Police in China, U.S. team up to stop fakes

Updated 2017-11-09 10:03:04 China Daily

Chinese and U.S. police have jointly smashed an international criminal network that made and sold fake luxury brands such as Louis Vuitton, Gucci, Rolex and Cartier, the Ministry of Public Security announced on Wednesday. [Special coverage]

The joint probe is part of an ongoing collaboration between law enforcement agencies in the two countries to curtail intellectual property infringement, and it reflects a zero-tolerance attitude on both sides toward cross-border crimes, the ministry said.

In this case, fake luxury goods were produced in Chinese factories, sold via e-commerce and shipped to the U.S. and other countries and regions.

Chinese police so far have detained 36 suspects and destroyed seven production plants, confiscating more than 3,000 counterfeit items, including leather products, suitcases, glasses, watches and jewelry. Sales had reached 100 million yuan (.1 million), according to the ministry.

U.S. law enforcement agencies are investigating buyers who placed the orders in the United States.

Early this year, police in Guangzhou received a tip and discovered an English-language website full of advertisements for fake luxury goods, the ministry said. Later, a criminal group - led by a person with the surname Zhuang - surfaced. The ministry then informed the U.S. Department of Homeland Security about the matter, and a joint investigation was started.
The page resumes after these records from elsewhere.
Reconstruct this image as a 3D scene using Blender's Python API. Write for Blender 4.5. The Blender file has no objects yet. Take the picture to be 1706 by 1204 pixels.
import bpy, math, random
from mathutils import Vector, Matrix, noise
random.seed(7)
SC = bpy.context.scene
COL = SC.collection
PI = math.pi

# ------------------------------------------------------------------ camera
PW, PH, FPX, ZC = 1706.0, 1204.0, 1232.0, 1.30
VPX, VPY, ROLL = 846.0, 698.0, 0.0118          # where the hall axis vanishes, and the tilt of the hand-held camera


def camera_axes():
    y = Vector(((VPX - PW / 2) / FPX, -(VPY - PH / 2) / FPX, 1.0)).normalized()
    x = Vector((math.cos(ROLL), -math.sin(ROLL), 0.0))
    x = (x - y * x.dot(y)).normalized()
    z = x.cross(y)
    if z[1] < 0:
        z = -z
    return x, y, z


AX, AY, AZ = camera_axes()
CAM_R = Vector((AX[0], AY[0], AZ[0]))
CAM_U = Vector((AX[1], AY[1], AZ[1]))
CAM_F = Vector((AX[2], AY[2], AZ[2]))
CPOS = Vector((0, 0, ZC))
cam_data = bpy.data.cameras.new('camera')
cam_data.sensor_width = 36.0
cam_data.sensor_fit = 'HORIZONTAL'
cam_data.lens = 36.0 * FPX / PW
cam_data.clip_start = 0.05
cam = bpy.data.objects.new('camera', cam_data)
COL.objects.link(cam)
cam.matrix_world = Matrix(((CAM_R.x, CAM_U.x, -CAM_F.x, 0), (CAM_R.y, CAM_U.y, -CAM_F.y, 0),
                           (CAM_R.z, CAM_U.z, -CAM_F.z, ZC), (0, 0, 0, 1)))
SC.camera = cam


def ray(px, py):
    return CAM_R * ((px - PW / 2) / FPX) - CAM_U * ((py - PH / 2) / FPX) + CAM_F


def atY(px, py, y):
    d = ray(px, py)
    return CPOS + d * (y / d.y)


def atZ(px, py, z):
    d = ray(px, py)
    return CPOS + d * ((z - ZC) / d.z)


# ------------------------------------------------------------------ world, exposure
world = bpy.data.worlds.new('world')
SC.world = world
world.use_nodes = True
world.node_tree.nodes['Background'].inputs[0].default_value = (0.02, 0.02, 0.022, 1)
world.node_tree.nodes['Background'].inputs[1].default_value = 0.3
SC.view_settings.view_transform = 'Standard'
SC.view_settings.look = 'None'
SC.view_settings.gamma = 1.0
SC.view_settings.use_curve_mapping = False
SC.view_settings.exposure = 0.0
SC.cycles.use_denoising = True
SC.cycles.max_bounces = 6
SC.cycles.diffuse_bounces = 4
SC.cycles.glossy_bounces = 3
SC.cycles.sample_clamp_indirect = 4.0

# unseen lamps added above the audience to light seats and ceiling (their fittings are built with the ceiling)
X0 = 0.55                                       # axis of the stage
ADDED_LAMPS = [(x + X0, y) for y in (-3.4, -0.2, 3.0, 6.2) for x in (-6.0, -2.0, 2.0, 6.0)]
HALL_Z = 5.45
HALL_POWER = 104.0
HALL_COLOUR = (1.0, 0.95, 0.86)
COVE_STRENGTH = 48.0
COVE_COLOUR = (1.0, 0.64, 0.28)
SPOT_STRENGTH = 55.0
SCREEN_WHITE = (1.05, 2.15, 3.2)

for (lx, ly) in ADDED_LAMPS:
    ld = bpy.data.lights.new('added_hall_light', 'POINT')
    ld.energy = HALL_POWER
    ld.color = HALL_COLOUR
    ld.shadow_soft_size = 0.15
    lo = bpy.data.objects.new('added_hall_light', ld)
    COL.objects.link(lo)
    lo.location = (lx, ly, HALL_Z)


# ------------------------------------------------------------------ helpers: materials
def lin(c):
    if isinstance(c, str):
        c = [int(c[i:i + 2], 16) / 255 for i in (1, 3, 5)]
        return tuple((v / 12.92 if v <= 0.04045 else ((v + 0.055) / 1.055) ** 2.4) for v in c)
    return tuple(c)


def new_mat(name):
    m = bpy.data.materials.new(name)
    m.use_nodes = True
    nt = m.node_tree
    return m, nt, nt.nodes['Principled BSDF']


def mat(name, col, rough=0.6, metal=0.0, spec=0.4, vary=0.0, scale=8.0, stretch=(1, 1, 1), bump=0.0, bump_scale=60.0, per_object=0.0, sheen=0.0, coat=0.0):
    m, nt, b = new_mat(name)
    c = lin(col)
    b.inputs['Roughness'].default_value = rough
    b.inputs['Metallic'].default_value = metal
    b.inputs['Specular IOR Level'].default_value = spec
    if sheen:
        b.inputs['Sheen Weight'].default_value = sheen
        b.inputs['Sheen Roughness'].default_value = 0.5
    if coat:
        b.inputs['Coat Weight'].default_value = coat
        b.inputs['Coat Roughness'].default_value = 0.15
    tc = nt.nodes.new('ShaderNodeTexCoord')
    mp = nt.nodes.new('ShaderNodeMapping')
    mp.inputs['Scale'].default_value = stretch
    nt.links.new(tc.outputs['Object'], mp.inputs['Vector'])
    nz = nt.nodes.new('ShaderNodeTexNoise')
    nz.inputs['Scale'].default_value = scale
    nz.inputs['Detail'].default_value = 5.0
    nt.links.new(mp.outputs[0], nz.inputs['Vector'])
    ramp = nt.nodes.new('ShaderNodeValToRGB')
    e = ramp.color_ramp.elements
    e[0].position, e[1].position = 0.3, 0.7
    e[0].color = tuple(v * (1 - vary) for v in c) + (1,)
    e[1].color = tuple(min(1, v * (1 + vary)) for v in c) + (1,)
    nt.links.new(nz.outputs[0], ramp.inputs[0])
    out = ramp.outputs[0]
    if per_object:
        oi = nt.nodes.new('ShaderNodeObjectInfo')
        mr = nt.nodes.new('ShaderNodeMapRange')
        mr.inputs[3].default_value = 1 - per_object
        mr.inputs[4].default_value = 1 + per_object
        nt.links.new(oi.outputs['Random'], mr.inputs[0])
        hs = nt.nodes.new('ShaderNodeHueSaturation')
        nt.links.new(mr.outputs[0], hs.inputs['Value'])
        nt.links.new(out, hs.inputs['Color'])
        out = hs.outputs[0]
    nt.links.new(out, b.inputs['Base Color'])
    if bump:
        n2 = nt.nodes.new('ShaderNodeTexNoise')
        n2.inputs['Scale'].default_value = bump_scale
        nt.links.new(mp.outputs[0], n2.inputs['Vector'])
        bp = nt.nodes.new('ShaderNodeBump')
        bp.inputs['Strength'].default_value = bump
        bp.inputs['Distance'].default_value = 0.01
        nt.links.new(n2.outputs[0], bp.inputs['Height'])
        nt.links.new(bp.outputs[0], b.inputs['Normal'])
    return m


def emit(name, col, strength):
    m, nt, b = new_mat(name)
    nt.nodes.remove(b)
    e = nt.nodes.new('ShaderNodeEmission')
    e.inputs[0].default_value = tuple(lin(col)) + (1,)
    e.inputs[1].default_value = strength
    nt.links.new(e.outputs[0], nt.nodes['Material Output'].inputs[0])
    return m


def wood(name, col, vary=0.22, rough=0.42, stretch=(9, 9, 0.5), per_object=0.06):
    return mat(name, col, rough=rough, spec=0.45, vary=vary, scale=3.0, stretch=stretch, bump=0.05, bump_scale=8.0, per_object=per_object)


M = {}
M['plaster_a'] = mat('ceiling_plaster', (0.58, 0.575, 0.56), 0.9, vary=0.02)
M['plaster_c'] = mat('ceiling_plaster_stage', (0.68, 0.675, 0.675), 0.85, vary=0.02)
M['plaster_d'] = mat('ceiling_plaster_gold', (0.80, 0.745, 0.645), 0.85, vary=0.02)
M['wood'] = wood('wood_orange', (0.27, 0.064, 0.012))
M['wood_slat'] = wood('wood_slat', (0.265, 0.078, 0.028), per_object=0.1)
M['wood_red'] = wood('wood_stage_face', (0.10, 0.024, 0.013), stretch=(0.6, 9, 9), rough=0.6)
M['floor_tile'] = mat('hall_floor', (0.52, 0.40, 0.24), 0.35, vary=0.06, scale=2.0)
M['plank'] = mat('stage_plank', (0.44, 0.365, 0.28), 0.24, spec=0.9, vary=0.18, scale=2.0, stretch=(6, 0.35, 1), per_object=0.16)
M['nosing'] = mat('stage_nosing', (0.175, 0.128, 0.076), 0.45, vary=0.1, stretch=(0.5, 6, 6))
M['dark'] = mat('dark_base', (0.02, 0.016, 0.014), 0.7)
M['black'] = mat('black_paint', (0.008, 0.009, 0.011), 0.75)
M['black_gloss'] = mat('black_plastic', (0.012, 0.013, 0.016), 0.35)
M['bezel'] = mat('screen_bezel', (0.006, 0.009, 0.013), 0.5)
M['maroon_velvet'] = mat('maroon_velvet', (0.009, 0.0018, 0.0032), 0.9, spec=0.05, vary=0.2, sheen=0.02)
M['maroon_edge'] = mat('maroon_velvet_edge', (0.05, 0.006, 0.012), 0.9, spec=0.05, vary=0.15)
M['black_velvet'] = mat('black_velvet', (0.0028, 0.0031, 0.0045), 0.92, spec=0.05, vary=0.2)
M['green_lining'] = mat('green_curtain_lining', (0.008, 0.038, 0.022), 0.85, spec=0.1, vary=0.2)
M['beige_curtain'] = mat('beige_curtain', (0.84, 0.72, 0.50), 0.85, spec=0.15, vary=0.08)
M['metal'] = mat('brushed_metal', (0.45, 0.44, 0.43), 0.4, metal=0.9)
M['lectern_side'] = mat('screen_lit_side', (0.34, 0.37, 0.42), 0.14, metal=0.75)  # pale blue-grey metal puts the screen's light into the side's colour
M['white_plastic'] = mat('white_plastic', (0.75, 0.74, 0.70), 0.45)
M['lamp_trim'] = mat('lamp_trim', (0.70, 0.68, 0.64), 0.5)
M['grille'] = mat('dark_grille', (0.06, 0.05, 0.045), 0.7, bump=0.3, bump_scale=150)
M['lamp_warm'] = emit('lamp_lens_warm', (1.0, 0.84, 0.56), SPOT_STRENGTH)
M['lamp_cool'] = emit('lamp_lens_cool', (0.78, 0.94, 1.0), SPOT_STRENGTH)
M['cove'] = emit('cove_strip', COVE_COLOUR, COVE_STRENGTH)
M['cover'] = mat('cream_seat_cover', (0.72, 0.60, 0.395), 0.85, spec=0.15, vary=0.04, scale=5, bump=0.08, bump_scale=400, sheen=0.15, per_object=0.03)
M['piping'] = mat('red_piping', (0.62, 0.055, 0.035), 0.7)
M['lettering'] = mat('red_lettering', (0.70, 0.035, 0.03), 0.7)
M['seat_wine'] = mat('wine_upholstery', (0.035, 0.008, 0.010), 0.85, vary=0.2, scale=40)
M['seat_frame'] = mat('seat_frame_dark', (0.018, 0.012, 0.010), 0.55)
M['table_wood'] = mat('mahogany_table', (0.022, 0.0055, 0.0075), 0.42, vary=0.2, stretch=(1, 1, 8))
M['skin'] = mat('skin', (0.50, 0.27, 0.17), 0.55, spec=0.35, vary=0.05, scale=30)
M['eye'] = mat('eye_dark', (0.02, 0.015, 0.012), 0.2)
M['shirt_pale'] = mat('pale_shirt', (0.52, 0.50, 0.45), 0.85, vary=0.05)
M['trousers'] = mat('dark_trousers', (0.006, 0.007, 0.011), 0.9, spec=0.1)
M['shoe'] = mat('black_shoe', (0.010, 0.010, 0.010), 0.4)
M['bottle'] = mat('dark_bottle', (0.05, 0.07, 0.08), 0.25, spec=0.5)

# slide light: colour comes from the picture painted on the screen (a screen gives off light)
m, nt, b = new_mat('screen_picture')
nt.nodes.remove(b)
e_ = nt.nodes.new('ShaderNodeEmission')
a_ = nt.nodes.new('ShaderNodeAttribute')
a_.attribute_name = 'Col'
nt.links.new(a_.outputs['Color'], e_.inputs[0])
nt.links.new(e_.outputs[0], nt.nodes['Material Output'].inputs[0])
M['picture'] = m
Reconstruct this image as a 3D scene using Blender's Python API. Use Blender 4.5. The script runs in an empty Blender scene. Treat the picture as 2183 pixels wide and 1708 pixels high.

As part of the effort, police discovered that Zhuang and his associates received orders from the website in Guangzhou, and then purchased fake products from local markets or ordered them from illegal factories. The pirated products were sealed and declared at customs through Zhuang's express company, and then shipped abroad through international express delivery services.

In mid-July, police in Guangdong raided production, storage and export operations, and found information related to orders from U.S. customers. From those orders, they found that many U.S. customers were aware the products were fake but still placed large orders. That led police to suspect those customers of being intermediaries in the sale of the products on U.S. soil, according to the ministry.

At the request of U.S. officials, the ministry sent a police team to the United States at the end of August to collect evidence. Both sides are now investigating web servers in the U.S. and a possible wholesale network in China, the release said.

Liu Chuntian, a professor at the Renmin University of China's Intellectual Property Academy, said that in recent years China and the U.S. have been in close communication and have collaborated against multinational intellectual property infringement.

China and the U.S. have common ground in fighting IPR infringement, and a consensus has been reached at high levels on both sides, he said.